Low time instructors tend to delay taking over the controls when dealing with an advanced student. No instructor should make assumptions about the capabilities of a student that will delay assumption of control when safety parameters are exceeded. These safety conditions are most likely to occur during the approach and landing phases. Every instructor should precede the flight with a comprehensive review of what will be covered specifically directed toward situations conducive toward distraction.

VERY specific control transfer is required when...

  1. A problem exists relative to safety.
    This can be so simple as not clearing, yoke position while taxiing, cross-control turns, procedure errors, airspeed, trim, etc.

  2. Related to a transfer of control.
    The CFI should make prior arrangement with anyone having access to the cockpit controls as to what he will say in taking over control of the aircraft. The exchange of control authority should be explicit and positive.

  3. Conflict of control exists
    Where prior arrangements of control authority have not been made and no positive exchange is made, both pilots may be working at cross-purposes. Control manipulations become exaggerated due to the mix of control forces. An accident usually results.

  4. Nobody is in control
    This occurs when the pilot in control 'gives up' and expects the other pilot (CFI) to take over and salvage a situation. The CFI may refuse or fail to recognize the control transfer. You will only get away with 'nobody' in control if the aircraft is trimmed for its flight situation.

  5. Failure to Communicate in the cockpit
    Confusion in the transfer of control any one of the above situations can arise if prior arrangements are not made. "I got it" is ambiguous. "I have the controls" is less ambiguous. This statement requires that the other pilot respond with, "You have the controls" Using the word airplane in these phrases is ambiguous in that the reference could be to traffic.

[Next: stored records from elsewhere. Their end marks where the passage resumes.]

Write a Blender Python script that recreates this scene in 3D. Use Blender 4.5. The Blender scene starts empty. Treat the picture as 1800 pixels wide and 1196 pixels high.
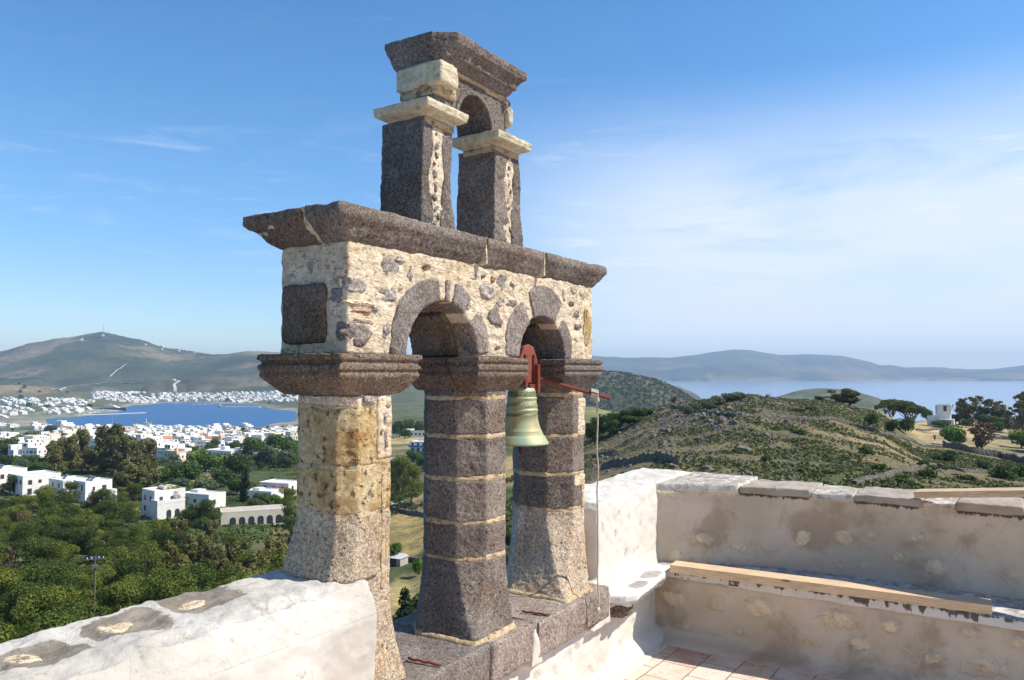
import bpy, bmesh, math, random
import numpy as np
from mathutils import Vector, Matrix
S = bpy.context.scene
C = S.collection
R = math.radians
random.seed(7); rng = np.random.default_rng(11)
# ---------------------------------------------------------------- camera, sky, sun, exposure
FPX = 1373.0                      # focal length in pixels of an 1800 px wide frame
PITCH = math.atan(55/FPX)
cam_d = bpy.data.cameras.new('camera'); cam = bpy.data.objects.new('camera', cam_d); C.objects.link(cam)
cam_d.sensor_width = 36; cam_d.lens = 36*FPX/1800; cam_d.clip_start = 0.05; cam_d.clip_end = 90000
cam.rotation_euler = (math.pi/2+PITCH, 0, 0); S.camera = cam
SUN = Vector((0.858, -0.059, 1.0)).normalized()          # towards the sun
sl = bpy.data.lights.new('sun', 'SUN'); sl.energy = 5.0; sl.angle = R(0.5); sl.color = (1.0, 0.945, 0.85)
so = bpy.data.objects.new('sun', sl); C.objects.link(so); so.rotation_euler = SUN.to_track_quat('Z', 'Y').to_euler()
S.view_settings.view_transform = 'Standard'; S.view_settings.look = 'None'
S.view_settings.exposure = 0.38; S.view_settings.gamma = 1.0
W = bpy.data.worlds.new('World'); S.world = W; W.use_nodes = True
SEA = -110.0                      # the eye is the origin; the sea lies 110 m below
try:
    S.cycles.use_denoising = True; S.cycles.max_bounces = 6; S.cycles.diffuse_bounces = 3
    S.cycles.volume_bounces = 0; S.cycles.transparent_max_bounces = 6
    S.cycles.use_adaptive_sampling = True
except Exception: pass

# ---------------------------------------------------------------- node helper
class NT:
    def __init__(s, tree): s.t = tree; s.t.nodes.clear()
    def n(s, typ, props=None, **inp):
        nd = s.t.nodes.new(typ)
        for k, v in (props or {}).items(): setattr(nd, k, v)
        for k, v in inp.items():
            key = k.replace('_', ' ')
            if key.startswith('i ') : key = int(key[2:])
            so_ = nd.inputs[key]
            s.put(so_, v)
        return nd
    def put(s, sock, v):
        if isinstance(v, bpy.types.NodeSocket): s.t.links.new(v, sock)
        elif isinstance(v, bpy.types.Node): s.t.links.new(v.outputs[0], sock)
        else:
            if isinstance(v, (tuple, list)) and len(v) == 3 and len(getattr(sock, 'default_value', (0,0,0))) == 4: v = (*v, 1)
            sock.default_value = v
    def coord(s, out='Object'): return s.n('ShaderNodeTexCoord').outputs[out]
    def pos(s): return s.n('ShaderNodeNewGeometry').outputs['Position']
    def mapv(s, v, scale=(1,1,1), loc=(0,0,0), rot=(0,0,0)):
        return s.n('ShaderNodeMapping', None, Vector=v, Scale=scale, Location=loc, Rotation=rot).outputs[0]
    def noise(s, v, scale, detail=4, rough=.55, dist=0, color=False):
        nd = s.n('ShaderNodeTexNoise', None, Vector=v, Scale=scale, Detail=detail, Roughness=rough, Distortion=dist)
        return nd.outputs['Color' if color else 'Fac']
    def vor(s, v, scale, feature='F1', out='Distance', rand=1.0):
        return s.n('ShaderNodeTexVoronoi', {'feature': feature}, Vector=v, Scale=scale, Randomness=rand).outputs[out]
    def ramp(s, f, stops, interp='LINEAR'):
        nd = s.n('ShaderNodeValToRGB', None, Fac=f); cr = nd.color_ramp; cr.interpolation = interp
        while len(cr.elements) > 1: cr.elements.remove(cr.elements[-1])
        for i, (p, c) in enumerate(stops):
            e = cr.elements[0] if i == 0 else cr.elements.new(p)
            e.position = p
            if not isinstance(c, (tuple, list)): c = (c, c, c)
            e.color = (*c[:3], 1)
        return nd.outputs[0]
    def mix(s, f, a, b, blend='MIX'):
        nd = s.n('ShaderNodeMix', {'data_type': 'RGBA', 'blend_type': blend, 'clamp_factor': True})
        s.put(nd.inputs[0], f); s.put(nd.inputs[6], a if not isinstance(a, tuple) else (*a[:3], 1)); s.put(nd.inputs[7], b if not isinstance(b, tuple) else (*b[:3], 1))
        return nd.outputs[2]
    def m(s, op, a, b=0.0, c=None, clamp=False):
        nd = s.n('ShaderNodeMath', {'operation': op, 'use_clamp': clamp}); s.put(nd.inputs[0], a); s.put(nd.inputs[1], b)
        if c is not None: s.put(nd.inputs[2], c)
        return nd.outputs[0]
    def attr(s, name, out='Fac'): return s.n('ShaderNodeAttribute', {'attribute_name': name}).outputs[out]
    def sstep(s, x, a, b):
        nd = s.n('ShaderNodeMapRange', {'interpolation_type': 'SMOOTHSTEP', 'clamp': True})
        s.put(nd.inputs[0], x); nd.inputs[1].default_value = a; nd.inputs[2].default_value = b
        return nd.outputs[0]
    def bump(s, h, strength=.5, dist=.01, normal=None):
        nd = s.n('ShaderNodeBump', None, Height=h, Strength=strength, Distance=dist)
        if normal is not None: s.put(nd.inputs['Normal'], normal)
        return nd.outputs[0]
    def out(s, color, rough=.9, normal=None, spec=.25, **kw):
        b = s.n('ShaderNodeBsdfPrincipled'); s.put(b.inputs['Base Color'], color); s.put(b.inputs['Roughness'], rough)
        b.inputs['Specular IOR Level'].default_value = spec
        if normal is not None: s.put(b.inputs['Normal'], normal)
        for k, v in kw.items(): s.put(b.inputs[k.replace('_', ' ')], v)
        o = s.n('ShaderNodeOutputMaterial'); s.t.links.new(b.outputs[0], o.inputs[0]); return b
MATS = {}
def material(name):
    m = bpy.data.materials.new(name); m.use_nodes = True; MATS[name] = m
    return m, NT(m.node_tree)

# ---------------------------------------------------------------- the sky
w = NT(W.node_tree)
sky = w.n('ShaderNodeTexSky', {'sky_type': 'NISHITA', 'sun_disc': False, 'sun_elevation': math.asin(SUN.z),
          'sun_rotation': math.atan2(SUN.x, SUN.y), 'altitude': 110, 'air_density': 1.0, 'dust_density': 0.15, 'ozone_density': 3.0})
d = w.n('ShaderNodeTexCoord').outputs['Generated']
sx = w.n('ShaderNodeSeparateXYZ', None, Vector=d)
el = w.m('ARCTAN2', sx.outputs[2], w.m('SQRT', w.m('ADD', w.m('MULTIPLY', sx.outputs[0], sx.outputs[0]), w.m('MULTIPLY', sx.outputs[1], sx.outputs[1]))))
az = w.m('ARCTAN2', sx.outputs[0], sx.outputs[1])
cv = w.n('ShaderNodeCombineXYZ', None, X=az, Y=el, Z=0.0).outputs[0]
# thin high cirrus: streaks drawn out along the horizon and tilted a little
cm = w.mapv(cv, (2.0, 9.0, 1), (3.1, .4, 0), (0, 0, R(5)))
n1 = w.noise(cm, 1.5, 9, .62, .45)
n2 = w.noise(w.mapv(cv, (1.2, 3.5, 1), (7.3, 2.2, 0)), 1.6, 3, .5)
n3 = w.noise(w.mapv(cv, (4, 26, 1), (1.7, 5, 0), (0, 0, R(-9))), 2.2, 8, .65, .6)
veil = w.m('MULTIPLY', w.sstep(az, -.16, .26), w.m('MULTIPLY', w.sstep(el, .37, .17), w.sstep(el, -.03, .05)))
veil = w.m('MULTIPLY', veil, w.sstep(n1, .08, .50))
veil = w.m('MULTIPLY', veil, w.sstep(n2, .05, .45))
wisp = w.m('MULTIPLY', w.sstep(n3, .50, .82), w.sstep(n2, .34, .62))
wisp = w.m('MULTIPLY', wisp, w.sstep(el, .52, .12))
cl = w.m('ADD', w.m('MULTIPLY', veil, .92), w.m('MULTIPLY', wisp, .6), clamp=True)
hs = w.n('ShaderNodeHueSaturation', None, Color=sky.outputs[0], Saturation=1.24, Value=1.24).outputs[0]
hs = w.mix(w.sstep(el, .30, .02), hs, w.mix(1.0, hs, (.74,.80,.90), 'MULTIPLY'))
col = w.mix(cl, hs, (5.8, 6.4, 7.5))
bg = w.n('ShaderNodeBackground', None, Color=col, Strength=0.115)
w.t.links.new(bg.outputs[0], w.n('ShaderNodeOutputWorld').inputs[0])

# ---------------------------------------------------------------- numpy noise
def _h(ix, iy, iz, seed):
    n = (ix*374761393 + iy*668265263 + iz*2147483647 + seed*1274126177) & 0xffffffff
    n = ((n ^ (n >> 13))*1274126177) & 0xffffffff
    n = (n ^ (n >> 16)) & 0xffffff
    return n/float(0x7fffff) - 1.0
def vnoise(P, seed=0):
    P = np.asarray(P, float); I = np.floor(P).astype(np.int64); F = P-I; F = F*F*F*(F*(F*6-15)+10)
    x, y, z = I.T; fx, fy, fz = F.T; r = 0
    for dx in (0, 1):
        for dy in (0, 1):
            for dz in (0, 1):
                r = r + _h(x+dx, y+dy, z+dz, seed)*(fx if dx else 1-fx)*(fy if dy else 1-fy)*(fz if dz else 1-fz)
    return r
def fbm(P, octv=4, seed=0, gain=.5, lac=2.03):
    P = np.asarray(P, float); a = 1; r = 0; t = 0
    for k in range(octv):
        r = r + a*vnoise(P*lac**k + 17.3*k, seed+k); t += a; a *= gain
    return r/t

# ---------------------------------------------------------------- object helpers
def link(o, parent=None):
    C.objects.link(o)
    if parent is not None: o.parent = parent
    return o
def tag(o, label=None, cat=None, group=None, kind=None):
    if label: o['label'] = label
    if cat: o['category'] = cat
    if group: o['group'] = group
    if kind: o['kind'] = kind
    return o
def empty(name, loc=(0,0,0), rz=0.0, label=None, cat=None, group=None):
    o = bpy.data.objects.new(name, None); o.location = loc; o.rotation_euler = (0,0,rz); o.empty_display_size = .2
    C.objects.link(o); return tag(o, label, cat, group)
def mesh(name, V, Fs, mat=None, parent=None, smooth=False, loc=None, rz=None, mats=None, midx=None):
    me = bpy.data.meshes.new(name)
    me.from_pydata([tuple(v) for v in V], [], [tuple(f) for f in Fs]); 
    if mats:
        for x in mats: me.materials.append(MATS[x])
        if midx is not None: me.polygons.foreach_set('material_index', midx)
    elif mat: me.materials.append(MATS[mat])
    if smooth: me.polygons.foreach_set('use_smooth', [True]*len(me.polygons))
    me.update()
    o = bpy.data.objects.new(name, me); link(o, parent)
    if loc is not None: o.location = loc
    if rz is not None: o.rotation_euler = (0,0,rz)
    return o
def dup(root, loc=None, rz=None, sc=None, label=None, group=None):
    r = root.copy(); C.objects.link(r)
    if loc is not None: r.location = loc
    if rz is not None: r.rotation_euler = (r.rotation_euler[0], r.rotation_euler[1], rz)
    if sc is not None: r.scale = sc if isinstance(sc, (tuple, list)) else (sc, sc, sc)
    if label: r['label'] = label
    if group: r['group'] = group
    for ch in list(root.children):
        c = ch.copy(); C.objects.link(c); c.parent = r
        for g in list(ch.children):
            q = g.copy(); C.objects.link(q); q.parent = c
    return r
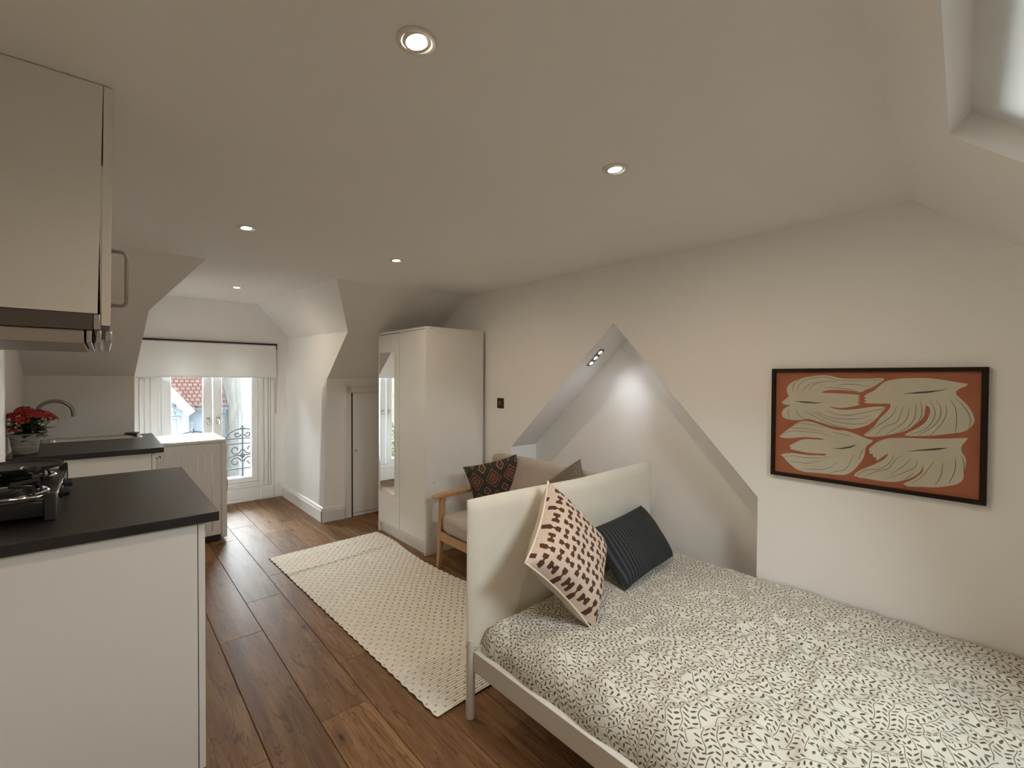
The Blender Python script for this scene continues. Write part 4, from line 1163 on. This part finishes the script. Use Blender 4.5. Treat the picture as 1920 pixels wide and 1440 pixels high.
M['petal'] = simple('red_petals', (.33, .014, .009), .6, nscale=60, namp=.25)
rr = random.Random(5)
mb = MB()
def leaf(mb, base, d, l, w, droop=.3):
    d = d.normalized(); s = d.cross(Vector((0, 0, 1))).normalized(); up = s.cross(d)
    rows = 5; vs = []
    for i in range(rows + 1):
        t = i / rows; c = base + d * l * t - Vector((0, 0, droop * l * t * t)); ww = w * sin(pi * min(1, t * .92 + .06)) ** .7
        vs += [c - s * ww + up * ww * .25, c, c + s * ww + up * ww * .25]
    fs = []
    for i in range(rows):
        for k in range(2):
            fs.append((3 * i + k, 3 * i + k + 1, 3 * i + 4 + k, 3 * i + 3 + k))
    mb.add(vs, fs)
for k in range(190):
    a = rr.uniform(0, 2 * pi); r = rr.uniform(0, .045); h = rr.uniform(.085, .190)
    if cos(a) < -.2 and rr.random() < .5: continue
    el = rr.uniform(-.1, .8)
    leaf(mb, Vector((px + r * cos(a), py + r * sin(a), pz + h)), Vector((cos(a) * cos(el), sin(a) * cos(el), sin(el))), rr.uniform(.035, .070) * (.65 if cos(a) < 0 else 1), rr.uniform(.012, .020))
leaf(mb, Vector((px + .04, py, pz + .125)), Vector((1, 0, .25)), .085, .018, .1)
fol = mb.build('foliage', M['leaf'], fp, smooth=True); fol['kind'] = 'stuff'
for cx, cy, cz, rx, nfl in ((-.002, .00, .232, .036, 60), (.034, -.03, .212, .030, 46), (-.038, .01, .205, .030, 40), (.082, .0, .200, .032, 46), (-.012, -.05, .182, .034, 46), (.055, .035, .215, .030, 40), (-.040, -.03, .130, .018, 16), (.104, .01, .185, .020, 20)):
    mb = MB()
    for k in range(nfl):
        a, b = rr.uniform(0, 2 * pi), rr.uniform(-.45, 1)
        q = Vector((cos(a) * sqrt(1 - b * b), sin(a) * sqrt(1 - b * b), b))
        c = Vector((px + cx, py + cy, pz + cz)) + Vector((q.x * rx, q.y * rx, q.z * rx * .6))
        nrm = (q + Vector((rr.gauss(0, .25), rr.gauss(0, .25), rr.gauss(0, .25)))).normalized()
        s = nrm.orthogonal().normalized(); u = nrm.cross(s); sz = rr.uniform(.008, .012); ph = rr.uniform(0, 1)
        for p_ in range(4):
            t = ph + p_ * pi / 2; d = s * cos(t) + u * sin(t); e = nrm.cross(d)
            mb.add([c, c + d * sz * .6 + e * sz * .45 + nrm * .001, c + d * sz * 1.15 + nrm * .002, c + d * sz * .6 - e * sz * .45 + nrm * .001], [(0, 1, 2, 3)])
    for k in range(3):
        pass
    mb.tube([(px + cx * .3, py + cy * .3, pz + .10), (px + cx * .8, py + cy * .8, pz + cz * .85), (px + cx, py + cy, pz + cz)], .0018, 5, mi=1)
    mb.build('flower_cluster', [M['petal'], M['leaf']], fp)

# ---- portable two-burner hob
hb_ = thing('portable_hob', 'black two-burner table-top hob with chrome rims on the near worktop', 'hob', (-.24, 2.27, WT))
hx0_, hx1_, hy0_, hy1_ = -.365, -.112, 1.955, 2.595
MB().box(hx0_, hx1_, hy0_, hy1_, WT + .014, WT + .060).build('body', M['black'], hb_, bevel=.004)
MB().box(hx0_ + .008, hx1_ - .004, hy0_ + .006, hy1_ - .006, WT + .060, WT + .063).build('top_plate', M['black'], hb_, bevel=.001)
for x in (hx0_ + .012, hx1_ - .010):
    for y in (hy0_ + .002, hy1_ - .002):
        MB().box(x - .013, x + .013, y - .011, y + .011, WT + .0005, WT + .082).build('corner_post', M['blackmat'], hb_, bevel=.003)
for y in (hy0_ - .002, hy1_ + .002):
    MB().tube([(hx0_ + .02, y, WT + .078), (hx1_ - .018, y, WT + .074)], .004, 8).build('rail', M['chrome'], hb_, smooth=True)
MB().tube([(hx1_ + .001, hy0_ + .012, WT + .064), (hx1_ + .001, hy1_ - .012, WT + .064)], .0025, 6).build('rail', M['chrome'], hb_, smooth=True)
for yb in (hy0_ + .155, hy1_ - .165):
    cx = -.24
    MB().lathe([(.105, 0), (.108, .004), (.104, .008), (.092, .004), (.075, .001)], (cx, yb, WT + .063), (0, 0, 1), 36, caps=False).build('drip_ring', M['chrome'], hb_, smooth=40)
    MB().lathe([(0, 0), (.042, 0), (.044, .010), (.034, .013), (.034, .017), (.0, .018)], (cx, yb, WT + .063), (0, 0, 1), 28).build('burner', M['blackmat'], hb_, smooth=40)
    for k in range(4):
        a = pi / 4 + k * pi / 2
        MB().bar((cx + .028 * cos(a), yb + .028 * sin(a), WT + .090), (cx + .112 * cos(a), yb + .112 * sin(a), WT + .090), .006, .010).bar((cx + .110 * cos(a), yb + .110 * sin(a), WT + .063), (cx + .110 * cos(a), yb + .110 * sin(a), WT + .092), .006, .006, (1, 0, 0)).build('pan_support', M['blackmat'], hb_)
for y in (2.20, 2.37):
    MB().lathe([(.022, 0), (.022, .005), (.016, .007), (.015, .022), (.012, .024)], (hx1_ + .0005, y, WT + .038), (1, 0, 0), 20).build('knob', M['blackmat'], hb_, smooth=40)
gp = thing('griddle_pan', 'flat round black griddle pan on the far burner', 'pan', (-.24, 2.43, WT + .096))
MB().lathe([(0, 0), (.116, 0), (.124, .003), (.127, .014), (.122, .014), (.118, .006), (0, .006)], (-.24, 2.43, WT + .0965), (0, 0, 1), 44).build('plate', M['blackmat'], gp, smooth=40)
MB().tube([(-.205, 2.315, WT + .108), (-.190, 2.27, WT + .117), (-.165, 2.17, WT + .122)], [.009, .010, .012], 10).build('handle', M['blackmat'], gp, smooth=True)
MB().tube([(-.212, 2.338, WT + .106), (-.204, 2.312, WT + .109)], .011, 10).build('ferrule', M['chrome'], gp, smooth=True)

# ---- wall cabinet and extractor hood
uc = thing('wall_cabinet', 'white kitchen wall cabinet reaching up to the ceiling', 'cabinet', (-.19, 1.82, 1.525))
uy0, uy1, uz0, uz1 = 1.522, 2.122, 1.524, 2.084
ux1 = -.006
MB().prism([(XL + .001, uy0, uz0), (-.0095, uy0, uz0), (.0045, uy0, uz1), (XL + .001, uy0, uz1)], (0, .018, 0)).build('side_panel', M['kitchen'], uc, bevel=.001)
MB().box(XL + .001, ux1, uy1 - .018, uy1, uz0, uz1).build('side_panel', M['kitchen'], uc, bevel=.001)
MB().box(XL + .001, ux1, uy0 + .018, uy1 - .018, uz1 - .018, uz1).build('top_panel', M['kitchen'], uc)
MB().box(XL + .001, ux1 - .02, uy0 + .018, uy1 - .018, uz0, uz0 + .018).build('bottom_panel', M['kitchen'], uc)
# the door hangs a little open at the bottom
dr_ = MB().prism([(.0054, uy0, uz1), (.0230, uy0, uz1), (.0145, uy0, uz0 - .028), (-.0030, uy0, uz0 - .028)], (0, .597, 0)).build('door', M['kitchen'], uc, bevel=.0012)
MB().box(ux1 - .03, ux1 - .006, uy0 + .019, uy1 - .019, uz0 + .02, uz1 - .02).build('shadow_gap', M['darkgap'], uc)
hy = uy0 + .040
MB().tube([(.0155, hy, 1.552), (.034, hy, 1.552), (.0415, hy, 1.554), (.0455, hy, 1.560), (.0460, hy, 1.567), (.0475, hy, 1.675), (.0465, hy, 1.682), (.043, hy, 1.688), (.036, hy, 1.690), (.0170, hy, 1.690)], .0042, 10).build('handle', M['nickel'], dr_, smooth=True)
for z in (1.552, 1.690):
    MB().lathe([(.0065, 0), (.0065, .002), (.005, .003)], (.0152 if z < 1.6 else .0174, hy, z), (1, 0, 0), 12).build('rosette', M['nickel'], dr_, smooth=True)
eh = thing('extractor_hood', 'grey metal slide-out extractor hood below the wall cabinet', 'hood', (-.19, 1.82, 1.45))
MB().box(XL + .002, -.018, uy0, uy1, 1.484, 1.5225).build('casing', M['hoodmetal'], eh, bevel=.001)
MB().box(-.017, -.0045, uy0 - .002, uy1 + .002, 1.4845, 1.5225).build('front_bar', M['steel'], eh, bevel=.002)
fl = MB().prism([(XL + .02, uy0 + .01, 1.484), (-.035, uy0 + .01, 1.484), (-.035, uy0 + .30, 1.452), (XL + .02, uy0 + .30, 1.452)], (0, 0, .003))
MB().box(XL + .004, -.034, uy0 + .006, uy1 - .01, 1.450, 1.4835).build('filter_tray', simple('greasy_aluminium', (.40, .37, .34), .45, .6), eh, bevel=.002)
for x0 in (-.030, -.012):
    MB().box(x0, x0 + .010, uy0 + .004, uy1 - .01, 1.452, 1.4835).build('slide_rail', M['steel'], eh, bevel=.002)
MB().box(.004, .018, uy0 + .004, uy1 - .004, 1.455, 1.484).build('grip', M['steel'], eh, bevel=.003)

# ---- washing machine
wm = thing('washing_machine', 'white washing machine in the dormer with its side to the room', 'washing machine', (.45, 4.73, 0))
ax0, ax1, ay0, ay1, az = .185, .770, 4.440, 5.020, .846
MB().box(ax0, ax1 - .045, ay0 + .003, ay1 - .003, .055, az - .028).build('body', M['washer'], wm, bevel=.006)
MB().box(ax1 - .045, ax1, ay0, ay1, .025, az - .026).build('front_panel', M['washer'], wm, bevel=.012, seg=3)
MB().box(ax0, ax1 - .004, ay0 - .002, ay1 + .002, az - .027, az).build('top_panel', M['washer'], wm, bevel=.008, seg=3)
MB().box(ax1 - .075, ax1 - .070, ay0 + .01, ay1 - .01, az, az + .0025).build('top_trim', M['washer'], wm)
MB().box(ax0 + .01, ax1 - .05, ay0 + .02, ay1 - .02, .012, .055).build('base', M['blackmat'], wm)
for x in (ax0 + .05, ax1 - .07):
    for y in (ay0 + .05, ay1 - .05):
        MB().lathe([(.018, 0), (.02, .004), (.012, .012), (.012, .02)], (x, y, .0005), (0, 0, 1), 12).build('foot', M['blackmat'], wm)
for i in range(5):
    xr = ax0 + .060 + i * .098
    w = .026
    for sgn in (-1, 1):
        MB().tube([(xr + sgn * w, ay0 + .002, .10), (xr + sgn * w, ay0 + .002, .745)], .0035, 6).build('pressed_rib', M['washer'], wm, smooth=True)
    MB().tube([(xr + w * cos(a), ay0 + .002, .745 + .022 * sin(a)) for a in [pi * k / 10 for k in range(11)]], .0035, 6).build('pressed_rib', M['washer'], wm, smooth=True)
cyw = (ay0 + ay1) / 2
dw = MB().lathe([(.185, 0), (.19, .010), (.175, .022), (.16, .026), (.12, .030), (0, .034)], (ax1, cyw, .455), (1, 0, 0), 40).build('porthole_door', M['black'], wm, smooth=40)
MB().lathe([(.185, -.001), (.202, .0), (.202, .008), (.19, .012)], (ax1, cyw, .455), (1, 0, 0), 40, caps=False).build('porthole_rim', M['chrome'], dw, smooth=40)
MB().box(ax1 - .002, ax1 + .008, ay0 + .02, ay0 + .19, .735, .805).build('detergent_drawer', M['washer'], wm, bevel=.004)
MB().lathe([(.026, 0), (.026, .012), (.022, .018), (0, .018)], (ax1, cyw + .03, .77), (1, 0, 0), 24).build('dial', M['chrome'], wm, smooth=40)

  6. The competent pilot does not need to prove anything.
    Being competitive and a winner are not traits that apply to the flying of light planes. Aerobatics and the military are reserved spaces for these traits. Soloing is not the goal or end-all of flying. Competence and safety are what we are after on every flight. Our life ambition is to become an old pilot. (What, again!) All you prove is stupidity if you fly in a manner or situation to prove something. Competence is shown most often by not flying, than by flying.